▶ Challenge
Say how many lines of these entries include the word "image", and answer with the number alone.

▶ Data for this task
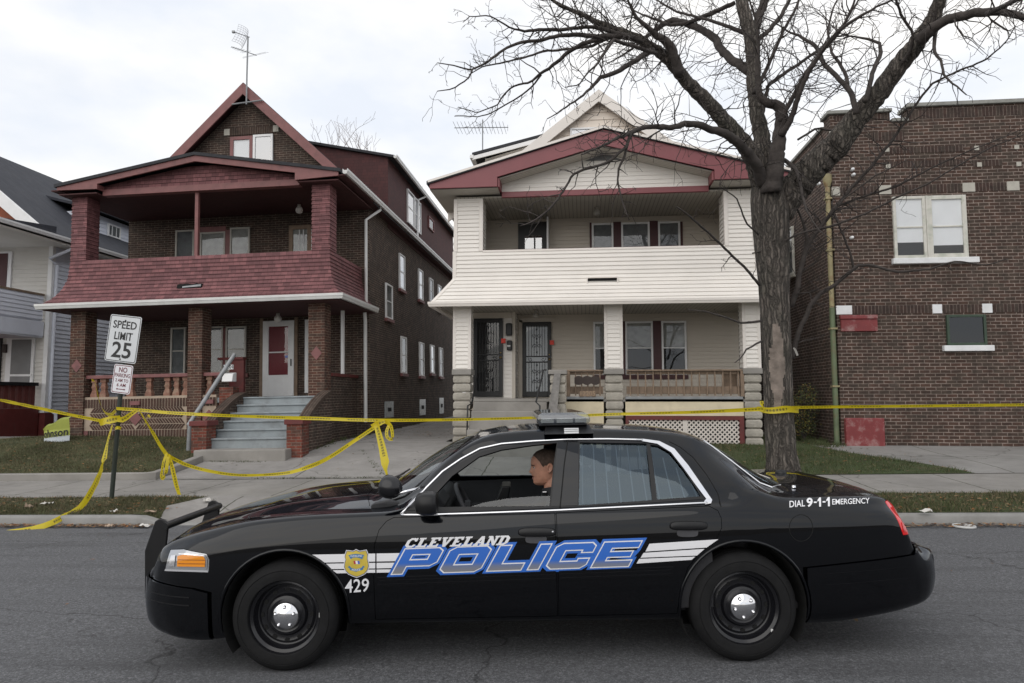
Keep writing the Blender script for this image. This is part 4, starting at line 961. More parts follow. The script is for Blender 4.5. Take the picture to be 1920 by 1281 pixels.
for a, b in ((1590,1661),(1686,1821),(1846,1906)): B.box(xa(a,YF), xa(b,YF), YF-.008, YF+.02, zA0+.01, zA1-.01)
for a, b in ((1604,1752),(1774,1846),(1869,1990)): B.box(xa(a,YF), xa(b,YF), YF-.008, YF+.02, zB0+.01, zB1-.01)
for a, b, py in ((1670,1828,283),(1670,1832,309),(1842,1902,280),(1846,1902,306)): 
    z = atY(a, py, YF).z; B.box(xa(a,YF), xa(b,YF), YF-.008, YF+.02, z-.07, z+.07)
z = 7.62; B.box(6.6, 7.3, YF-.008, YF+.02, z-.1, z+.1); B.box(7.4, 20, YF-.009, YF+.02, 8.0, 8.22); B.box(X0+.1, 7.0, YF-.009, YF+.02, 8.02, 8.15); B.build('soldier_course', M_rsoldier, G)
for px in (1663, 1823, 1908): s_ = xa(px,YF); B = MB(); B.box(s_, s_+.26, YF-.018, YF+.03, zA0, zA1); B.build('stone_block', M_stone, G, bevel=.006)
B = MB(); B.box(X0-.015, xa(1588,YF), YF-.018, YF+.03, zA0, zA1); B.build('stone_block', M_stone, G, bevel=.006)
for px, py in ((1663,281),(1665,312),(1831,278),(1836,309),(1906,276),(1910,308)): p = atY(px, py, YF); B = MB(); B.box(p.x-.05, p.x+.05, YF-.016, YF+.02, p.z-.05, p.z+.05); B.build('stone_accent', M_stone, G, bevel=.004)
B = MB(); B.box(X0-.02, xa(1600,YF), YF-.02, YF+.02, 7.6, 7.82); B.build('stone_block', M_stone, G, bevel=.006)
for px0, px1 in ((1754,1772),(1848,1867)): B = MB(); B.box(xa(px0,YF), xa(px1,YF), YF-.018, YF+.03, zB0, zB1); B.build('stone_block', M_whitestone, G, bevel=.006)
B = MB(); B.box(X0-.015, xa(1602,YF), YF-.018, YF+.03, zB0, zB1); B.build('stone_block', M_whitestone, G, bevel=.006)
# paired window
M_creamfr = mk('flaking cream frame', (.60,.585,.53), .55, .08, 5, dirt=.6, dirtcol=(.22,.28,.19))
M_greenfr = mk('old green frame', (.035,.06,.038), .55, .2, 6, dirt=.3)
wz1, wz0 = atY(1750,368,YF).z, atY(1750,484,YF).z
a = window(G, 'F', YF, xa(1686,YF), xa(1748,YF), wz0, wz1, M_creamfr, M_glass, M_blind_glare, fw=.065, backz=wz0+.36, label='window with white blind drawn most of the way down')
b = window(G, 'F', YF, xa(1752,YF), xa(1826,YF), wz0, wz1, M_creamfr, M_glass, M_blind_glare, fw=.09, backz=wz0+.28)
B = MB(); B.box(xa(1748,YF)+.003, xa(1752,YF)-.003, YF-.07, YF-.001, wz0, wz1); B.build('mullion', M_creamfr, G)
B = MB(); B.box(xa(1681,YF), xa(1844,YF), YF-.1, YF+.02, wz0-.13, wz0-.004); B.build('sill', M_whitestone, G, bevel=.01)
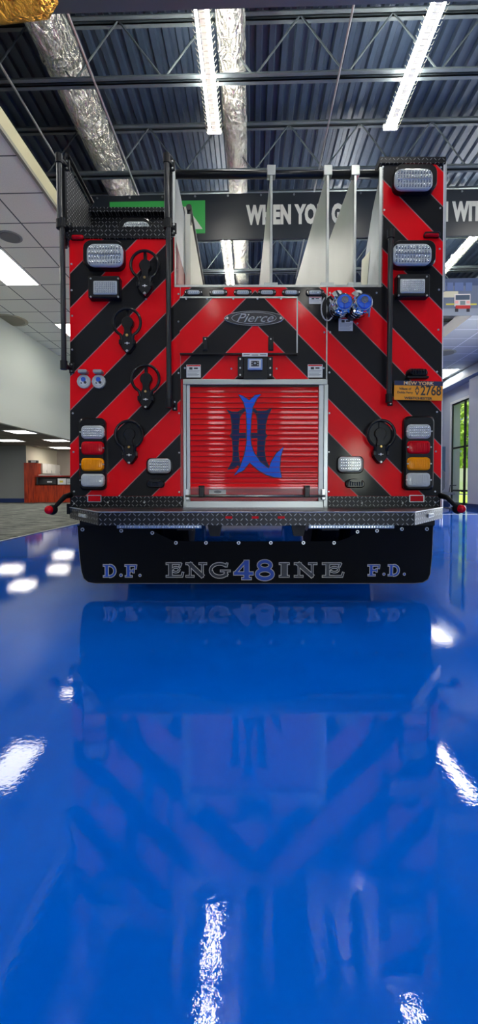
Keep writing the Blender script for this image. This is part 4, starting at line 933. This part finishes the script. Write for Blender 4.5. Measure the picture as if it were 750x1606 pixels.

▶ Task output
2